Looking back the other day through some old ticket stubs – once an anorak, always an anorak! – I realised that it’s coming up to ten years since New Order opened for the Red Hot Chili Peppers in The Venue Formerly Known As Lansdowne Road.
“Fucking hell, that long?” Hook sighs. “The Chilis are friends and such huge Joy Division fans. To find out that Flea and John Frusciante had a covers band in LA that used to play our stuff is actually quite humbling. The only person even more into Joy Division than them is Moby, who turned up at my gig in LA last year with Perry Farrell. That was a good night!”
Hooky said earlier that writing the Joy Division book taught him a lot about the relationships within the band. Is the same true of performing Unknown Pleasures, Closer and Still in their entirety?
“Obviously I had to listen to the albums in detail, which made me realise how different we were in the studio compared to live. The reason for that being our producer Martin Hannett. It’s taken me 30 bloody years to realise how much of a genius and proverbial ‘fifth member’ he was.
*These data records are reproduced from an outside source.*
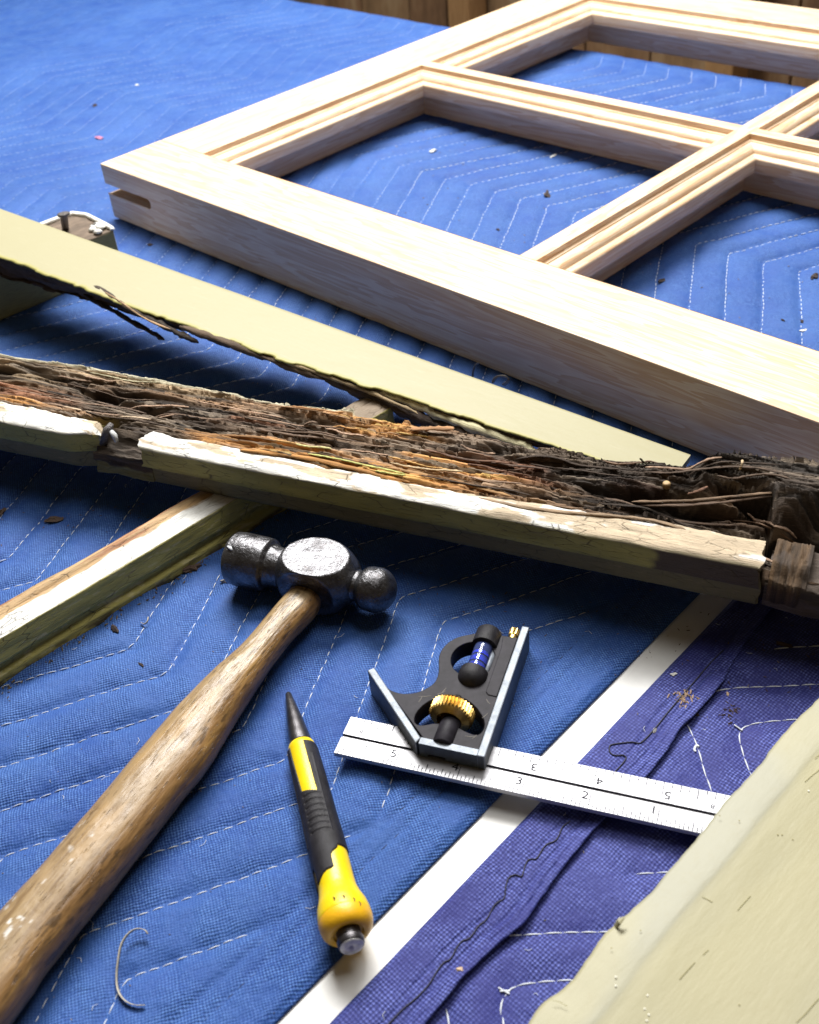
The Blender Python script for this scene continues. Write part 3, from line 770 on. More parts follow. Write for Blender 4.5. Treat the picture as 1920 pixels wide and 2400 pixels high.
Cg_ = np.array([.07, .052, .038]) * (1 + .7 * fbm(U2 * .6, gz * 6 + gy * 5, 0, 4, 97))[..., None]
Cg_ = lerp(Cg_, (.22, .20, .09), sstep(3.25 - gz + .25 * fbm(U2 * 1.2, 0, 0, 3, 98), 0, .1) * (gy < .2))
sheet_mesh(Pg_, np.clip(Cg_, .006, 1), True, M_rot, 'broken_notch', bB, False)
# loose fibres, broken ridges
def fib(px, zc, w_, h_, col, s): splinter('splinter', bB, [LB(x, y, z) - np.array([0, 0, .10]) for x, y, z in px], w_, h_ * .75, col, seed=s)
fib([(1100, 1160, 4.9), (1250, 1190, 5.0), (1380, 1200, 5.0), (1530, 1212, 5.0), (1632, 1247, 4.9)], 0, .09, .06, (.34, .24, .15), 1)
fib([(1480, 1172, 5.0), (1620, 1170, 5.2), (1720, 1160, 5.3), (1830, 1148, 5.4)], 0, .07, .05, (.20, .13, .08), 2)
fib([(1500, 1180, 4.9), (1620, 1181, 5.1), (1740, 1168, 5.2), (1842, 1152, 5.3)], 0, .07, .06, (.14, .09, .06), 3)
fib([(1612, 1154, 5.2), (1640, 1146, 5.5), (1660, 1136, 5.5)], 0, .07, .05, (.17, .085, .05), 4)
fib([(1735, 1097, 6.2), (1740, 1084, 6.6), (1741, 1073, 6.6)], 0, .05, .03, (.62, .46, .28), 5)
fib([(1500, 1070, 5.6), (1508, 1078, 5.4), (1520, 1085, 5.2)], 0, .06, .05, (.05, .04, .02), 7)
fib([(960, 1003, 5.2), (1010, 1000, 5.3), (1065, 1000, 5.3)], 0, .16, .08, (.42, .22, .10), 15)
fib([(560, 1050, 5.0), (700, 1064, 5.1), (860, 1102, 5.0), (960, 1126, 4.9)], 0, .12, .08, (.50, .24, .07), 16)
fib([(900, 1090, 4.9), (1050, 1120, 4.9), (1200, 1160, 4.9)], 0, .10, .07, (.42, .24, .10), 17)
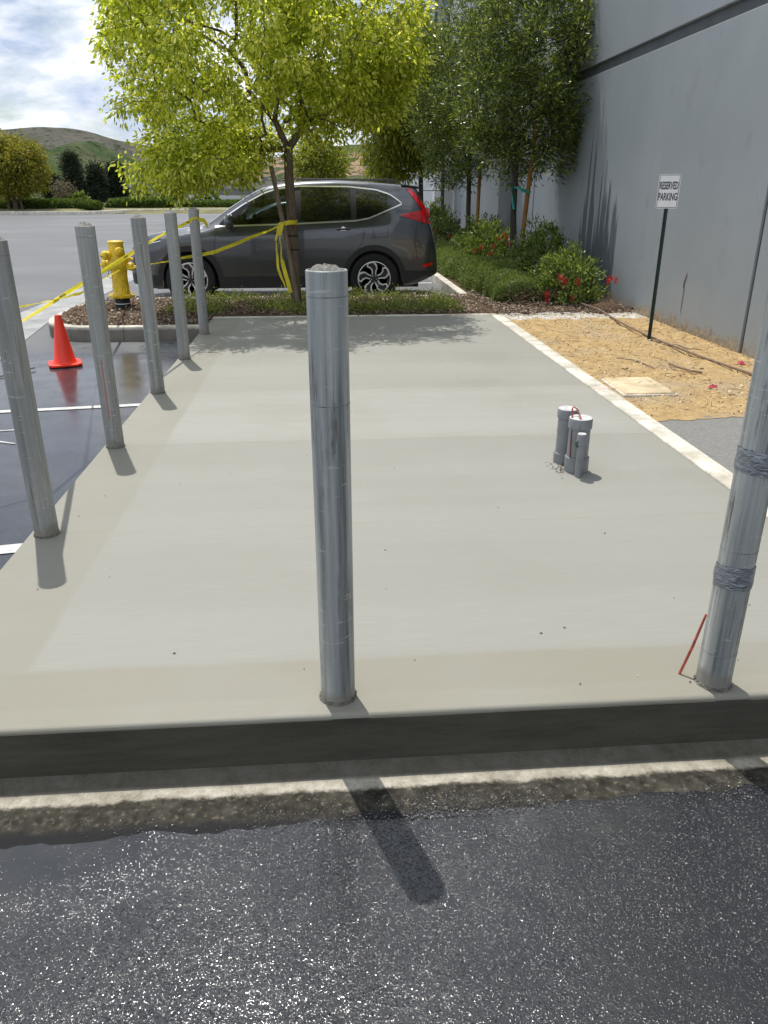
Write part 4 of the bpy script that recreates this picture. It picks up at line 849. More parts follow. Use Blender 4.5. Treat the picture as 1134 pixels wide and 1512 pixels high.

He gave Joy Division the ability to last forever, which they will do. They’ll be remembered long after I’m gone.”
What’s the Joy Division equivalent of ‘Wild Thing’ or ‘Teenage Kicks’ – the copper-fastened classic that took 30 minutes to knock out?
“‘Love Will Tear Us Apart’, mate,” he laughs. “It was done so quickly it’s amazing. All of them were, then. When you got to New Order and had lost a quarter of your songwriting – Gillian, god bless ‘er, never took that role over from Ian – it was much slower. Because of the technology being used, it took forever to finish off songs like ‘Blue Monday’, ‘Perfect Kiss’ and ‘Thieves Like Us’.”
As interesting as all this Joy Division/New Order chitter-chat is, the big Peter Hook news is his sponsorship of Ordsall Juniors who get to play all of their under-12s City of Salford Soccer League Division 2 games with ‘Fac 51 The Hacienda’ emblazoned across their chests.
“You know what? It’s the nicest thing in the world,” he enthuses. “What made me really, really unhappy was that kid getting shot in Ordsall at Christmas. I lived there until I was nearly 20 years old and I suppose, in a funny way, sat here in bloody Majorca I’m living proof that you don’t have to accept your lot in the world and that there’s many paths you can take in it. You can achieve whatever you want. It was such a relief to realise that people like Paul who runs the Ordsall Juniors are making an effort to change kids’ lives and show them that there is hope. That’s why we got involved as the Hacienda in sponsoring them. Rob Gretton and Tony Wilson always used to say to me, ‘Give a lot back because people have given a lot to you’ and I stick by that.”